MF: oggi ci sono schegge impazzite?
G.Mughini: Ho scritto recentemente a proposito dell’attentato a Bologna alla casa Paon. Con una tanica di benzina hanno appiccato il fuoco e due ragazzi di destra si sono salvati calandosi dalla finestra. La storia che si ripete è farsa. Non c’è alcuna base, alcun fondamento e radicamento nella società. Allora c’erano decine di migliaia di persone coinvolte. La tragedia è stata allora. Non si possono fare paragoni. Oggi episodi questo tipo sono delle farse.

MF: Pasolini nel 1975, in un editoriale sul Corriere della Sera, polemizza contro l’egemonia politica e culturale della DC e di un blocco clerico fascista.
G.Mughini: Ma quale cappa clierico fascista! In Italia, dopo un certo periodo, tutti i fiori hanno fiorito, tutte le opinioni, tutte le irregolarità. I democristiani, ai quali hanno ammazzato i loro uomini, non hanno mai chiesto la pena di morte. La pena di morte la chiese La Malfa che era un laico. Che era un azionista.
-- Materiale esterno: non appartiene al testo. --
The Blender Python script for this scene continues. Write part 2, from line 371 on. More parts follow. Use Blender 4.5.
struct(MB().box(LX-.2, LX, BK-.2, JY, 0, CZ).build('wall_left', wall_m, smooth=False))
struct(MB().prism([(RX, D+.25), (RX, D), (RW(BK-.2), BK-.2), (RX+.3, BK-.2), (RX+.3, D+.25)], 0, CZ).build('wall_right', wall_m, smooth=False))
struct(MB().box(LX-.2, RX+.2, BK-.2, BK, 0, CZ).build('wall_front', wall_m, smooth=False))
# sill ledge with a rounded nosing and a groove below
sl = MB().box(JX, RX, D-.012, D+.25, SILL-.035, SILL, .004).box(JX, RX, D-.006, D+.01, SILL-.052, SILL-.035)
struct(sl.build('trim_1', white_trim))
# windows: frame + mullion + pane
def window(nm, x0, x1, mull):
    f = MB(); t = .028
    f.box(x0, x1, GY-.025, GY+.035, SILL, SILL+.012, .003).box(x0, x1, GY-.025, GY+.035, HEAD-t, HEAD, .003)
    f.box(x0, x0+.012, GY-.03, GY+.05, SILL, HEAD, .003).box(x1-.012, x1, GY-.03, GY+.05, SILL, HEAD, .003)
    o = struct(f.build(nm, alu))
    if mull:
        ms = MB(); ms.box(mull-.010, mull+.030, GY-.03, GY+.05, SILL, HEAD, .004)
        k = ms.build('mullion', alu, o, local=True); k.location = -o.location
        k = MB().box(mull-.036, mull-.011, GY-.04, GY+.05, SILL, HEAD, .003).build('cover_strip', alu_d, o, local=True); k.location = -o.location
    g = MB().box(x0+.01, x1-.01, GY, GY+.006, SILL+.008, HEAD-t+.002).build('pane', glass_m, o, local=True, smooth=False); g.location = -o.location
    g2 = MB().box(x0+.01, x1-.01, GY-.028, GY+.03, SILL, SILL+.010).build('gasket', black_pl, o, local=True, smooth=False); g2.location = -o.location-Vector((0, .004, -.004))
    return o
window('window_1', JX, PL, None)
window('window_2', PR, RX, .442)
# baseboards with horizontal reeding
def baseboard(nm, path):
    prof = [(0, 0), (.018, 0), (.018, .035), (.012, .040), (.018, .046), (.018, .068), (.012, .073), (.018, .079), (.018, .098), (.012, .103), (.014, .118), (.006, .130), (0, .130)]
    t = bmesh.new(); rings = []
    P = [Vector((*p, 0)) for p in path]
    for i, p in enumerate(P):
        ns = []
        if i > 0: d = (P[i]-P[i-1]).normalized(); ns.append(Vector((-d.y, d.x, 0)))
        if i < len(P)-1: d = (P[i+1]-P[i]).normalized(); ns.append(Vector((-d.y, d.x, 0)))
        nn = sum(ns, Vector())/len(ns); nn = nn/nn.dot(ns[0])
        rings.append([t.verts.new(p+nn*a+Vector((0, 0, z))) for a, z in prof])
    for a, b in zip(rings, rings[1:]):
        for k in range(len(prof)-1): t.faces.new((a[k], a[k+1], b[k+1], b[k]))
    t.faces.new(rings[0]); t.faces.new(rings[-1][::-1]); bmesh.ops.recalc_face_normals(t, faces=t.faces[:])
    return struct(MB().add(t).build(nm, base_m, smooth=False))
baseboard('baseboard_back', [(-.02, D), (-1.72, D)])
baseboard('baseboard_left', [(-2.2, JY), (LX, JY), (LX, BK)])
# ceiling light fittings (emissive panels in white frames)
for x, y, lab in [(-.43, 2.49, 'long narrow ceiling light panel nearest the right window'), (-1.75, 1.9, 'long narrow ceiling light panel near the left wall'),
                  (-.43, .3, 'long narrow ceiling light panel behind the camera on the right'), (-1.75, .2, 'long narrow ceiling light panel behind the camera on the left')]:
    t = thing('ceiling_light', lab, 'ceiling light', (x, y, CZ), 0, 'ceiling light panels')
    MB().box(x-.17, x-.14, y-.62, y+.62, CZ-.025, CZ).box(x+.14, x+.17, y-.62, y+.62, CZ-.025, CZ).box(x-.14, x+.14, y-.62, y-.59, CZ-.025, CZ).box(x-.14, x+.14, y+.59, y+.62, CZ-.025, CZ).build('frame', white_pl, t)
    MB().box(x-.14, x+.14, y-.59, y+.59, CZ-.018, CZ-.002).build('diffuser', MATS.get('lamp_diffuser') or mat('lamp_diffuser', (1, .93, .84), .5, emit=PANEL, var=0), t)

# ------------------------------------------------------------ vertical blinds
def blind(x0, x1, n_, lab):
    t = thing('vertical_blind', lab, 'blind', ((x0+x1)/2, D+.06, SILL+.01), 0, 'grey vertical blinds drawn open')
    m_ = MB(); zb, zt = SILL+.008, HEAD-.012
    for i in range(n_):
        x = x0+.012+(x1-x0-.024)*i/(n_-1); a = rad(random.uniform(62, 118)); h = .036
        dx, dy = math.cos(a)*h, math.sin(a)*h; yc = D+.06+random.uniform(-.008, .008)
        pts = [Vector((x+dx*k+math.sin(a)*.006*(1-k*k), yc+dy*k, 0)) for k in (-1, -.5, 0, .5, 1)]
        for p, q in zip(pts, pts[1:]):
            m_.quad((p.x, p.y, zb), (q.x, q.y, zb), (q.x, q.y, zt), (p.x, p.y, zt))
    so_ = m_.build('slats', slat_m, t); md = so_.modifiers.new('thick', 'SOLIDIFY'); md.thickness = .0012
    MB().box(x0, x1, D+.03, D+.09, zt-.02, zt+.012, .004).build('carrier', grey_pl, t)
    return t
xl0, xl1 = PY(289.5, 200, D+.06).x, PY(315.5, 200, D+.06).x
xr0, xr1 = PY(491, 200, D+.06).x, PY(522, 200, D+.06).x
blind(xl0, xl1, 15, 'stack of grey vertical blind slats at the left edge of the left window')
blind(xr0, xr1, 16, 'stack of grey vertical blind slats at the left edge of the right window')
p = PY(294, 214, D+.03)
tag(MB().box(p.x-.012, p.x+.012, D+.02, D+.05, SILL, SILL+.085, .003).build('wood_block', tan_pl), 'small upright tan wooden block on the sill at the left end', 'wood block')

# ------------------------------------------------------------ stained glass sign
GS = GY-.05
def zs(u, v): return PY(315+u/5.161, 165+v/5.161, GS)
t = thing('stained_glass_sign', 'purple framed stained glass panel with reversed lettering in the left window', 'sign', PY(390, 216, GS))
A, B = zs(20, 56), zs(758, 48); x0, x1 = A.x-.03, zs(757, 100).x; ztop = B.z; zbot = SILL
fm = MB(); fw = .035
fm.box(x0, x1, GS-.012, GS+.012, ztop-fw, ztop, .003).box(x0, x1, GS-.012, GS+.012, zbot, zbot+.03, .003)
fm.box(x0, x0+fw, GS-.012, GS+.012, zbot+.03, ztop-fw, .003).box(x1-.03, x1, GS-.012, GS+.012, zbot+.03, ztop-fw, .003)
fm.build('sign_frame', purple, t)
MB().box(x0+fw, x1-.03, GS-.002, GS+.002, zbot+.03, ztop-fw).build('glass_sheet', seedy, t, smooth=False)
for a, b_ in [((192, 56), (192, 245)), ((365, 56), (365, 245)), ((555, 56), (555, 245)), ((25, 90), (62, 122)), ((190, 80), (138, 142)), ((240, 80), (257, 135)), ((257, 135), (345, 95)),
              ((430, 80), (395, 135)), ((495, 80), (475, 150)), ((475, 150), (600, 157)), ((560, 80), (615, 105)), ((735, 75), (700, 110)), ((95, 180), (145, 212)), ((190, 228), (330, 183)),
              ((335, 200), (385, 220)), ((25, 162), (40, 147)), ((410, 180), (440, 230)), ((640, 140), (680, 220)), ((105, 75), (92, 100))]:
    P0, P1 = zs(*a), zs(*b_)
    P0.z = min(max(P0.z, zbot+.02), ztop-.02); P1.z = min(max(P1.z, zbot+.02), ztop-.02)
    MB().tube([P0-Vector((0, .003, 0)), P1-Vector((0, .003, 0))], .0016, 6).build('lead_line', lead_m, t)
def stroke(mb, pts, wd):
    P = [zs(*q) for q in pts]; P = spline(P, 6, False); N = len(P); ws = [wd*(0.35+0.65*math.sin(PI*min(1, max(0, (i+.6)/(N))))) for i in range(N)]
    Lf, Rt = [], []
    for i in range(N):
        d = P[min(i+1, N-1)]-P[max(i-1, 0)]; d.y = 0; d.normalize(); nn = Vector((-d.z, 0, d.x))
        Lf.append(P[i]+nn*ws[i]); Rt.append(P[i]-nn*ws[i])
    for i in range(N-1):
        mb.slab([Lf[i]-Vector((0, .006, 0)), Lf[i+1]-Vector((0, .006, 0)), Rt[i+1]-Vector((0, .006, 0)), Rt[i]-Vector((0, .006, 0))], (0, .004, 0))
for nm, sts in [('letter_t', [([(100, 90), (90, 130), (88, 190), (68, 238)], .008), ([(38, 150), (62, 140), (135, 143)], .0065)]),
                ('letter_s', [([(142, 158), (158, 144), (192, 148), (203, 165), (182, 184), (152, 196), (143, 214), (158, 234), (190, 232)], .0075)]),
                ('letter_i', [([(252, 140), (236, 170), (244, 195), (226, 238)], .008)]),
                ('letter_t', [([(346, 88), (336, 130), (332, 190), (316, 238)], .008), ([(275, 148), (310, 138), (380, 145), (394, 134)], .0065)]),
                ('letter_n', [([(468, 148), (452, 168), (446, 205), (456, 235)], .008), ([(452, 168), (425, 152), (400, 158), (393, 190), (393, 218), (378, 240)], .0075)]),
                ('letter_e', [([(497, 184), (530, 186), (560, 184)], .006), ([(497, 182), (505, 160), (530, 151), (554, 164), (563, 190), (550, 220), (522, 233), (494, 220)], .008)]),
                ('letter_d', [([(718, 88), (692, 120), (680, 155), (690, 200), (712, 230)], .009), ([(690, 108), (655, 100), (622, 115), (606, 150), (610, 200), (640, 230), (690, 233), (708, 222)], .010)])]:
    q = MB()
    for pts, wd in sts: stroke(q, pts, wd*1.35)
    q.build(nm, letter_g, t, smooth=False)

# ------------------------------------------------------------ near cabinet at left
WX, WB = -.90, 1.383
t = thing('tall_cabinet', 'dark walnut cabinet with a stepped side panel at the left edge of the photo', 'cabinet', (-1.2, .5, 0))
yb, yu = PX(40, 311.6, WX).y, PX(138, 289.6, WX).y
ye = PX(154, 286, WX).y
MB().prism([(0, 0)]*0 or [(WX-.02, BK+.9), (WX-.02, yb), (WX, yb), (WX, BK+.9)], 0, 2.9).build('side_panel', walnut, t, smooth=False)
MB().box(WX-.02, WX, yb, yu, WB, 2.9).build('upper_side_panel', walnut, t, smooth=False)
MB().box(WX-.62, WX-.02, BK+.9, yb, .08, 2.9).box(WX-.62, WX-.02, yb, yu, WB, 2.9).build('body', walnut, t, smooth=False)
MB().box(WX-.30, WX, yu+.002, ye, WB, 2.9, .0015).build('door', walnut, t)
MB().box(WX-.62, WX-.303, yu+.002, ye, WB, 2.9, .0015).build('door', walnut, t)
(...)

La cappa clerico fascista è un’invenzione di quella subcultura di cui le ho detto.

MF: E’ giusto che siano sempre gli stessi a parlare di quei fatti? Esiste secondo lei la possibilità o addirittura la necessità che siano altri, le nuove generazioni, a parlarne.
G.Mughini: Nessuno lo impedisce. Certo quelli che sono stati i protagonisti, e ci sono stati dentro, hanno il diritto di parola. Certo nessuno impedisce a nessuno. Credo, però, che sia difficile senza essere stati almeno sfiorati un po’ da quella dinamiche, da quelle atmosfere. E’ difficile rivivere quel momento in cui ciascuno di noi seppe che Luigi Calabresi era stato assassinato.
Quel momento è stato un momento centrale. In quel momento seppi che qualcuno dei nostri poteva togliere la vita ad uno che stava andando a lavoro. E’ stata una cosa di cui non mi dimenticherò mai.
Uno dei punti più sgangherati della difesa di quelli che sono stati accusati di fare parte del commando, Bompressi e Pietrostefani, fu proprio quello. Dire di non ricordarsi dov’erano quando seppero della morte di Calabresi. Pietrostefani disse che lo aveva saputo, dopo 4 ore, alle 13. Da uno che aveva incontrato per strada.